__DATA EXCERPT__.
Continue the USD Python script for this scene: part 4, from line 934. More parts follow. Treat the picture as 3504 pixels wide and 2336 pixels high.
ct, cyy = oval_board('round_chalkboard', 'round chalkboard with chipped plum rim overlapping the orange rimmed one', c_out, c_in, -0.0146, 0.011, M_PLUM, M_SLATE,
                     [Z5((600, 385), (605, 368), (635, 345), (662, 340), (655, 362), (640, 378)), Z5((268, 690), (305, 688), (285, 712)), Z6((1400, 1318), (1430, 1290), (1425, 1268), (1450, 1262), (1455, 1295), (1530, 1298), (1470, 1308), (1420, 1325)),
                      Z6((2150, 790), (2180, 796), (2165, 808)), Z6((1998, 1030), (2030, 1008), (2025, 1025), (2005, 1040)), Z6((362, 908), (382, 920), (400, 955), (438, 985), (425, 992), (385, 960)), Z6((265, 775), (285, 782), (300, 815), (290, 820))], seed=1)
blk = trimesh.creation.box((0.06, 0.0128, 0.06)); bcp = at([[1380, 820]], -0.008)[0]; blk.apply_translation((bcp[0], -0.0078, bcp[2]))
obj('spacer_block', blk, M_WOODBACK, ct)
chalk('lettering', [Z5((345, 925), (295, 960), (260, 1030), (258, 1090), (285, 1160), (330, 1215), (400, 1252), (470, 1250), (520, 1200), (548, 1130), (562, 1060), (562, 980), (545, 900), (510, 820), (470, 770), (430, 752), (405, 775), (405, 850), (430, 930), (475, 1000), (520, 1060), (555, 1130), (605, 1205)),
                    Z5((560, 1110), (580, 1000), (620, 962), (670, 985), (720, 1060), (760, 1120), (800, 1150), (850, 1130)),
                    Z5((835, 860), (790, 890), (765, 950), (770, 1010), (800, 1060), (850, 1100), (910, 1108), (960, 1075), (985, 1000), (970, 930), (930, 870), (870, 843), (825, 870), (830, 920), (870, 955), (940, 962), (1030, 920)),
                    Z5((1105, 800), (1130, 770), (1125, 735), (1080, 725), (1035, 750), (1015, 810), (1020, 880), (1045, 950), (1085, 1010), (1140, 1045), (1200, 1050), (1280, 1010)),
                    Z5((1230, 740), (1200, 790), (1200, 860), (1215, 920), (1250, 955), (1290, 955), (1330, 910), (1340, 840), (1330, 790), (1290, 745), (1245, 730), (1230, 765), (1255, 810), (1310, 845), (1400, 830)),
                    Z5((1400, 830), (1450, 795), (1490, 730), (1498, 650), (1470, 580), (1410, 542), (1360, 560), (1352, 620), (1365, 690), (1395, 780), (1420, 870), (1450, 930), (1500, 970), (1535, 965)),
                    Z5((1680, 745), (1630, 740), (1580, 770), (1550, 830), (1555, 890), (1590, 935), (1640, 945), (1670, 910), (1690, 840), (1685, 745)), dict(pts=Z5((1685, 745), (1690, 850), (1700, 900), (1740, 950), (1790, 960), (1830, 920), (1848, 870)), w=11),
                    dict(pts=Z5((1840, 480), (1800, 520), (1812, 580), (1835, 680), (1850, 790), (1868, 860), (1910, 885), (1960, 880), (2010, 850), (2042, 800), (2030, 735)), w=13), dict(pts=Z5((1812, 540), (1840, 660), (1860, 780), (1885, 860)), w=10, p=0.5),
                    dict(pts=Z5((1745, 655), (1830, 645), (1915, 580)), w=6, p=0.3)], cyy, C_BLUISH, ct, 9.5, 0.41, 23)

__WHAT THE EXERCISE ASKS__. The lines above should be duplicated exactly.

__RESULT OF THIS EXERCISE__.
Continue the USD Python script for this scene: part 4, from line 934. More parts follow. Treat the picture as 3504 pixels wide and 2336 pixels high.
ct, cyy = oval_board('round_chalkboard', 'round chalkboard with chipped plum rim overlapping the orange rimmed one', c_out, c_in, -0.0146, 0.011, M_PLUM, M_SLATE,
                     [Z5((600, 385), (605, 368), (635, 345), (662, 340), (655, 362), (640, 378)), Z5((268, 690), (305, 688), (285, 712)), Z6((1400, 1318), (1430, 1290), (1425, 1268), (1450, 1262), (1455, 1295), (1530, 1298), (1470, 1308), (1420, 1325)),
                      Z6((2150, 790), (2180, 796), (2165, 808)), Z6((1998, 1030), (2030, 1008), (2025, 1025), (2005, 1040)), Z6((362, 908), (382, 920), (400, 955), (438, 985), (425, 992), (385, 960)), Z6((265, 775), (285, 782), (300, 815), (290, 820))], seed=1)
blk = trimesh.creation.box((0.06, 0.0128, 0.06)); bcp = at([[1380, 820]], -0.008)[0]; blk.apply_translation((bcp[0], -0.0078, bcp[2]))
obj('spacer_block', blk, M_WOODBACK, ct)
chalk('lettering', [Z5((345, 925), (295, 960), (260, 1030), (258, 1090), (285, 1160), (330, 1215), (400, 1252), (470, 1250), (520, 1200), (548, 1130), (562, 1060), (562, 980), (545, 900), (510, 820), (470, 770), (430, 752), (405, 775), (405, 850), (430, 930), (475, 1000), (520, 1060), (555, 1130), (605, 1205)),
                    Z5((560, 1110), (580, 1000), (620, 962), (670, 985), (720, 1060), (760, 1120), (800, 1150), (850, 1130)),
                    Z5((835, 860), (790, 890), (765, 950), (770, 1010), (800, 1060), (850, 1100), (910, 1108), (960, 1075), (985, 1000), (970, 930), (930, 870), (870, 843), (825, 870), (830, 920), (870, 955), (940, 962), (1030, 920)),
                    Z5((1105, 800), (1130, 770), (1125, 735), (1080, 725), (1035, 750), (1015, 810), (1020, 880), (1045, 950), (1085, 1010), (1140, 1045), (1200, 1050), (1280, 1010)),
                    Z5((1230, 740), (1200, 790), (1200, 860), (1215, 920), (1250, 955), (1290, 955), (1330, 910), (1340, 840), (1330, 790), (1290, 745), (1245, 730), (1230, 765), (1255, 810), (1310, 845), (1400, 830)),
                    Z5((1400, 830), (1450, 795), (1490, 730), (1498, 650), (1470, 580), (1410, 542), (1360, 560), (1352, 620), (1365, 690), (1395, 780), (1420, 870), (1450, 930), (1500, 970), (1535, 965)),
                    Z5((1680, 745), (1630, 740), (1580, 770), (1550, 830), (1555, 890), (1590, 935), (1640, 945), (1670, 910), (1690, 840), (1685, 745)), dict(pts=Z5((1685, 745), (1690, 850), (1700, 900), (1740, 950), (1790, 960), (1830, 920), (1848, 870)), w=11),
                    dict(pts=Z5((1840, 480), (1800, 520), (1812, 580), (1835, 680), (1850, 790), (1868, 860), (1910, 885), (1960, 880), (2010, 850), (2042, 800), (2030, 735)), w=13), dict(pts=Z5((1812, 540), (1840, 660), (1860, 780), (1885, 860)), w=10, p=0.5),
                    dict(pts=Z5((1745, 655), (1830, 645), (1915, 580)), w=6, p=0.3)], cyy, C_BLUISH, ct, 9.5, 0.41, 23)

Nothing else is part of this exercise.